EXERCISE DESCRIPTION
Repeat each line of the material below exactly as it appears, minus any pictures.

MATERIAL
--------------------------------------------------

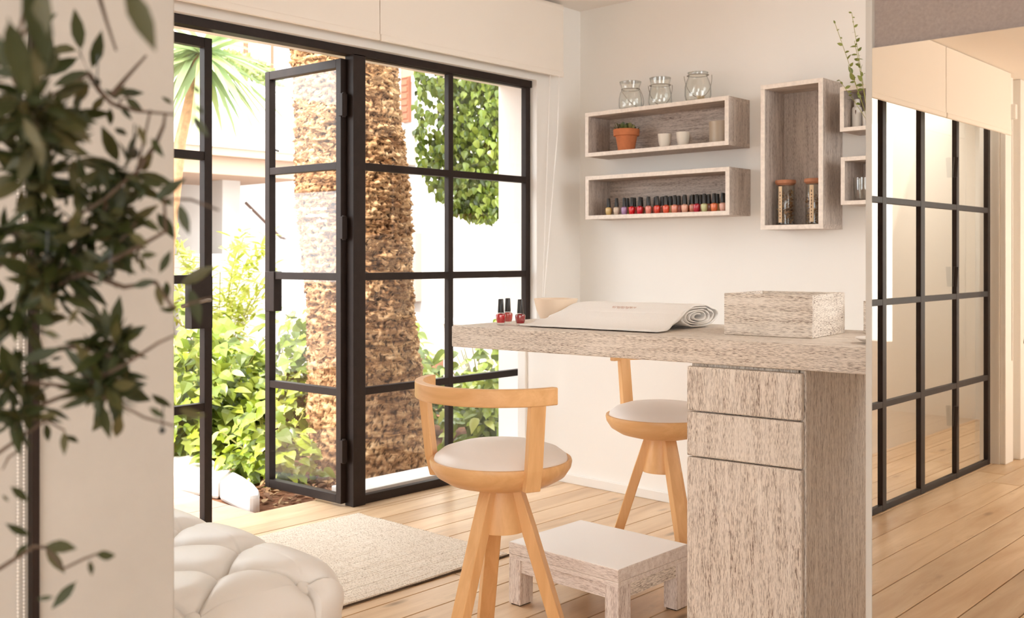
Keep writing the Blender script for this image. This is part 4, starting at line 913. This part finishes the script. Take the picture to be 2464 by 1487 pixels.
obj('rail', B().tube([(-.3, -.06, 1.70), (-.3, .34, 1.37), (-.3, .40, 1.36)], .014, 6), M['railing'], t); obj('post', B().tube([(-.3, .0, .9), (-.3, 0, 1.64)], .01, 6), M['stone'], t)
t = thing('clipped_hedge', 'rounded clipped hedge above the canopy of the white house', 'hedge', (-10.35, 6.35, 2.7)); r = random.Random(71)
stuff_leaves('foliage', P_OVAL, 'hedge', t, [((lambda d: (Vector((d.x*.5, d.y*.75, .12+.62*abs(d.z))), d+.6*rv(r), d+.4*rv(r), r.uniform(.05, .10)))(rv(r))) for i in range(2600)], .2, .2)
obj('planter', B().box(-.45, .45, -.8, .8, -2.7, .15), M['render'], t)
t = thing('upper_house', 'distant white house with a brown framed window behind the hedge', 'building', (-14.5, 6.4, -.06))
obj('wall', B().box(-2, 0, -5, 6, 0, 6), M['render'], t); wf = obj('window_frame', B().box(0, .06, 2.75, 3.3, 4.3, 5.0), M['shutter'], t); obj('pane', B().box(.06, .075, 2.81, 3.22, 4.36, 4.94), M['render'], wf)
t = thing('neighbour_house', 'white house with brown shutters and clay roof right of the palm', 'building', (-9.5, 8, -.1))
obj('wall', B().box(-1.0, 5, 0, 3, 0, 3.3), M['render'], t); obj('roof', B().add([(.55, -.25, 3.42), (5.3, -.25, 3.42), (5.3, 3, 4.4), (.55, 3, 4.4), (.55, -.25, 3.30), (5.3, -.25, 3.30)], [(0, 1, 2, 3), (4, 5, 1, 0), (4, 0, 3)]), M['rooftile'], t)
sh = obj('shutter', B().box(.30, .44, -.05, 0, 2.82, 3.6), M['shutter'], t)
for i in range(9): obj('slat', B().box(.315, .425, -.062, -.048, 2.86+i*.08, 2.91+i*.08), M['shutter'], sh)
obj('buttress', B().box(.22, .52, -.12, 0, 2.3, 2.72), M['beige'], t); obj('buttress', B().box(.22, .62, -.1, 0, .7, 1.5), M['beige'], t)
t = thing('garden_wall', 'low white garden wall beyond the shrubs', 'wall', (-6.2, 6.2, -.1)); obj('wall', B().box(-.4, 2.6, 0, .15, 0, .62), M['render'], t, bevel=.01); obj('coping', B().box(-.42, 2.62, -.03, .18, .62, .67), M['render'], t, bevel=.01)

--------------------------------------------------

TASK RESPONSE
Keep writing the Blender script for this image. This is part 4, starting at line 913. This part finishes the script. Take the picture to be 2464 by 1487 pixels.
obj('rail', B().tube([(-.3, -.06, 1.70), (-.3, .34, 1.37), (-.3, .40, 1.36)], .014, 6), M['railing'], t); obj('post', B().tube([(-.3, .0, .9), (-.3, 0, 1.64)], .01, 6), M['stone'], t)
t = thing('clipped_hedge', 'rounded clipped hedge above the canopy of the white house', 'hedge', (-10.35, 6.35, 2.7)); r = random.Random(71)
stuff_leaves('foliage', P_OVAL, 'hedge', t, [((lambda d: (Vector((d.x*.5, d.y*.75, .12+.62*abs(d.z))), d+.6*rv(r), d+.4*rv(r), r.uniform(.05, .10)))(rv(r))) for i in range(2600)], .2, .2)
obj('planter', B().box(-.45, .45, -.8, .8, -2.7, .15), M['render'], t)
t = thing('upper_house', 'distant white house with a brown framed window behind the hedge', 'building', (-14.5, 6.4, -.06))
obj('wall', B().box(-2, 0, -5, 6, 0, 6), M['render'], t); wf = obj('window_frame', B().box(0, .06, 2.75, 3.3, 4.3, 5.0), M['shutter'], t); obj('pane', B().box(.06, .075, 2.81, 3.22, 4.36, 4.94), M['render'], wf)
t = thing('neighbour_house', 'white house with brown shutters and clay roof right of the palm', 'building', (-9.5, 8, -.1))
obj('wall', B().box(-1.0, 5, 0, 3, 0, 3.3), M['render'], t); obj('roof', B().add([(.55, -.25, 3.42), (5.3, -.25, 3.42), (5.3, 3, 4.4), (.55, 3, 4.4), (.55, -.25, 3.30), (5.3, -.25, 3.30)], [(0, 1, 2, 3), (4, 5, 1, 0), (4, 0, 3)]), M['rooftile'], t)
sh = obj('shutter', B().box(.30, .44, -.05, 0, 2.82, 3.6), M['shutter'], t)
for i in range(9): obj('slat', B().box(.315, .425, -.062, -.048, 2.86+i*.08, 2.91+i*.08), M['shutter'], sh)
obj('buttress', B().box(.22, .52, -.12, 0, 2.3, 2.72), M['beige'], t); obj('buttress', B().box(.22, .62, -.1, 0, .7, 1.5), M['beige'], t)
t = thing('garden_wall', 'low white garden wall beyond the shrubs', 'wall', (-6.2, 6.2, -.1)); obj('wall', B().box(-.4, 2.6, 0, .15, 0, .62), M['render'], t, bevel=.01); obj('coping', B().box(-.42, 2.62, -.03, .18, .62, .67), M['render'], t, bevel=.01)